AMD: Volcanic Islands R1100/1200 (8***/9*** series) Speculation/ Rumour Thread

could be just "midrange " gpu, i doubt they will go from a 384bits bus to a 256bits one. Make more sense with the memory config described there too.
I hope you're right(seems likely), personally i need a 4GB 9870 or i'll just wait for 20nm.
 
So if I draw all over the quadrant of four whiteboards in my office, can I post it to the world web whatevers and claim my all-ending knowledge?
 
Using a whiteboard requires less effort than making a fake slide, you also don't need to give much info.

Luckily for tech sites i don't have access to a white board. :LOL:
 
I believe this can be real, but these configurations don't describe any high-end board, but very likely a 128bit low-end/mainstream (Pitcairn-like) part :)
 
I was looking at that white board wondering what Zeke meant.
Google finds the Urban Dictionary entry for it which includes
"Zeke
the coolest funniest sweetest person in the world and everyone loves him
zeke's a badass and i wish i was him"

Sounds good, but is that the kind of reference a technical person would make in a meeting.
 
How bandwidth-bound are today's "big" GPUs? Like Titan, for instance? Or, I guess even more importantly, Tahiti?

I'm just curious as to how much of an improvement is possible without a new memory technology. I'm guessing on the AMD side of things, there will be some efficiency improvements, but only so much can be done. There's a wall out there, and eventually it won't matter how high of core clocks, TMUs and shaders you throw at the problem -- bandwidth will always hold things back, so long as it remains stationary.

Basically, what I imagine is that Nvidia and AMD will have to have 512 bit flagships on 20nm, unless higher clocked GDDR5 busses and ICs surface, or unless we get GDDR6 or HBM. Otherwise, performance won't increase nearly as much as one would expect from a full node advancement.

Typically, since GPUs are "embarrassingly parallel," we see improvements being tied to improvements in density at nearly a 1:1 ratio. However, if we don't get an accompanying bandwidth increase, GPUs will be stuck in the mud. Performance per watt will go up, but with the supposed price/transistor staying flat or increasing, and diminishing returns from less-than-adequate bandwidth affecting performance gains, we'll see a pretty a sad 20nm node.

HBM should be ready in time for high end GPUs next year, and AMD is known to be interested in Hynix's stacked memory solution. Nvidia, on the other hand, doesn't have stacked memory on their roadmaps until after Maxwell.

GDDR6 is supposedly going to be out in a similar-ish timeframe, but there's basically been nothing said on it since it hit the rumor mill last year.

So, are we going to hit a wall?
 
I think that's why NVIDIA is looking at stacked RAM for Volta. Intel is doing an embedded RAM for Haswell. I bet AMD planning on doing the same.

It's hard to scale off-chip bandwidth.

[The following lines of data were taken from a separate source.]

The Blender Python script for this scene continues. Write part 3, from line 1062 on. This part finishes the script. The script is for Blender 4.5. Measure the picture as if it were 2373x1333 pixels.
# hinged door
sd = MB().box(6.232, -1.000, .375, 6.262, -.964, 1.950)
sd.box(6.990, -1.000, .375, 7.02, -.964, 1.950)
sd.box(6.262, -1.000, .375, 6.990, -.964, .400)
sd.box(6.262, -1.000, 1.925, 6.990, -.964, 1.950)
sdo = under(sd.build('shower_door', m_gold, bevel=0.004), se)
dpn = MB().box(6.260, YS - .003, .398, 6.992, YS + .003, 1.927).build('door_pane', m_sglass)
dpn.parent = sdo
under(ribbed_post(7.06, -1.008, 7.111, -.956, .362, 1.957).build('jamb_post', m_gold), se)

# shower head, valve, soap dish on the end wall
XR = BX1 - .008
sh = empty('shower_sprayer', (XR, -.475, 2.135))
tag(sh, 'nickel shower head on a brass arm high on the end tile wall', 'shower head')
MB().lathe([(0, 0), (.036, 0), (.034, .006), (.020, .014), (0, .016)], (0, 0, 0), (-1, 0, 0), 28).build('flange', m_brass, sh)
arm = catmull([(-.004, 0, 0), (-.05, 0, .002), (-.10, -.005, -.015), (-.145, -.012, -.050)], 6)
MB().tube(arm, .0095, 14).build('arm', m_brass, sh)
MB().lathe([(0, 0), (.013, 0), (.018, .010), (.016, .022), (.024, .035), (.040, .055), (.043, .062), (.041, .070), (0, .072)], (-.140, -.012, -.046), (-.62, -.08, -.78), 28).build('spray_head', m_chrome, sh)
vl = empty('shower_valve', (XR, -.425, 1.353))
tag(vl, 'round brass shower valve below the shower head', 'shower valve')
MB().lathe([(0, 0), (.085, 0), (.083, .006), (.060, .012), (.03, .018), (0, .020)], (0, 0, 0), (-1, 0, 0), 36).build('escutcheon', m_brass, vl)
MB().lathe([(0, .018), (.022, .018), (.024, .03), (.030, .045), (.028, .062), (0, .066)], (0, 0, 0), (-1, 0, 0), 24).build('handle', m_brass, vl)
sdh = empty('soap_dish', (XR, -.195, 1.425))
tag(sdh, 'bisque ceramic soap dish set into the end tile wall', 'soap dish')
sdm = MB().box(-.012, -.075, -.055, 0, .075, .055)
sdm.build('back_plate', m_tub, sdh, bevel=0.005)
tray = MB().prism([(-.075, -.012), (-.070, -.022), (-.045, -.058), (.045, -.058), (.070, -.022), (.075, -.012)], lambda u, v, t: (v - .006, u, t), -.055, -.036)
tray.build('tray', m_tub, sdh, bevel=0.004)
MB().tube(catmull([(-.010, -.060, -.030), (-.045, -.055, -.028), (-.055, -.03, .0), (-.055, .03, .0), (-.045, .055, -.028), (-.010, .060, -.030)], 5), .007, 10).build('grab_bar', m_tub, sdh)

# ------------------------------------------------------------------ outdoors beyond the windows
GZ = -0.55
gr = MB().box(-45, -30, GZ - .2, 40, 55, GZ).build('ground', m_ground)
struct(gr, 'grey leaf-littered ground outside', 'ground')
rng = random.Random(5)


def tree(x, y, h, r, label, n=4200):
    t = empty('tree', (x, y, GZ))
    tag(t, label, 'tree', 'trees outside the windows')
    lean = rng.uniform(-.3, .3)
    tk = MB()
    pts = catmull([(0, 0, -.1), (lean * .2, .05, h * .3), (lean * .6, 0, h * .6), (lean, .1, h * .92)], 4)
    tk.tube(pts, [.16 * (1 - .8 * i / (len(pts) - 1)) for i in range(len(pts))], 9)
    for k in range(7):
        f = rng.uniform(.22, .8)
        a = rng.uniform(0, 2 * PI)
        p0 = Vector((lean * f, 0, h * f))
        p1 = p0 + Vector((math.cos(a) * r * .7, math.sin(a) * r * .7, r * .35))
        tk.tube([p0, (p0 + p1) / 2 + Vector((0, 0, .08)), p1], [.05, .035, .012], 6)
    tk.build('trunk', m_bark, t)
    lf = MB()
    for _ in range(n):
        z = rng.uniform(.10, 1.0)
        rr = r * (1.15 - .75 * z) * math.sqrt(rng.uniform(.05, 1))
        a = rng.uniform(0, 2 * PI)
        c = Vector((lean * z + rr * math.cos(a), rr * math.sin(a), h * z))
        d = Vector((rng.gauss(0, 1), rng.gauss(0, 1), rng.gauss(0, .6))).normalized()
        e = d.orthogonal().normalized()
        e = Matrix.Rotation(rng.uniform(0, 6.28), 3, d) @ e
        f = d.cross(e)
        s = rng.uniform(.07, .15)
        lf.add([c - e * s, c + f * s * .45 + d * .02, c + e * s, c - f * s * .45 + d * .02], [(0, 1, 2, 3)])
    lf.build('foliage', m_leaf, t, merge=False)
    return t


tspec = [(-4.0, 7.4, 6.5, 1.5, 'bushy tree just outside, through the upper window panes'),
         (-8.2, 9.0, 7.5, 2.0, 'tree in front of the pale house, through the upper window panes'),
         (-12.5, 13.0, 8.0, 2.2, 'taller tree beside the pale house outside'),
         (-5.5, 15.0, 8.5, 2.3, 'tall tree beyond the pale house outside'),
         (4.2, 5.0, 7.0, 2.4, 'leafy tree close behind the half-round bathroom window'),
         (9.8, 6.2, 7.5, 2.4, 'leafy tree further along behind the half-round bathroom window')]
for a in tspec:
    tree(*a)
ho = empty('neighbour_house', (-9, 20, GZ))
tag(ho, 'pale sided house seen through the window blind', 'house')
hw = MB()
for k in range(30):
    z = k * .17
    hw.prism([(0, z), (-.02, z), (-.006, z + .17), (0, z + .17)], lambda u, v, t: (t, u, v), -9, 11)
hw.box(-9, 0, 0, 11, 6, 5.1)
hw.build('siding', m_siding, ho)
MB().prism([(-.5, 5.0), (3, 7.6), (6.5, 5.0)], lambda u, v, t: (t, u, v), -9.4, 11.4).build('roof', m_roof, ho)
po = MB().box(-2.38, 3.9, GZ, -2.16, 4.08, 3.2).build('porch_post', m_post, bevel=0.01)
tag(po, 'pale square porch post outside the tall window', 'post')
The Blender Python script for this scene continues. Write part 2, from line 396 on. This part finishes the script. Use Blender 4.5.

You're going to end up wasting a ton of power on just moving bits back and forth between chips. So either you have to move more of you data on the chip and maximize you processing there, or reduce the power it takes to move data (interposer/stack of some kind).

I wouldn't expect 20nm to be great either. Even TSMC is only claiming 30% speed increases at the same power so I think most of the gains will have to come from architectural improvements.
 
Then again with all the internal reshuffling of recent years, planned schedules may have been affected.
 
By the way, regarding the thread title: I just a had a quick glance at the re-uploaded ISA manual of Sea Islands, and its description title is R1100_ISA.book, so Volcanic Islands is definitely R1200.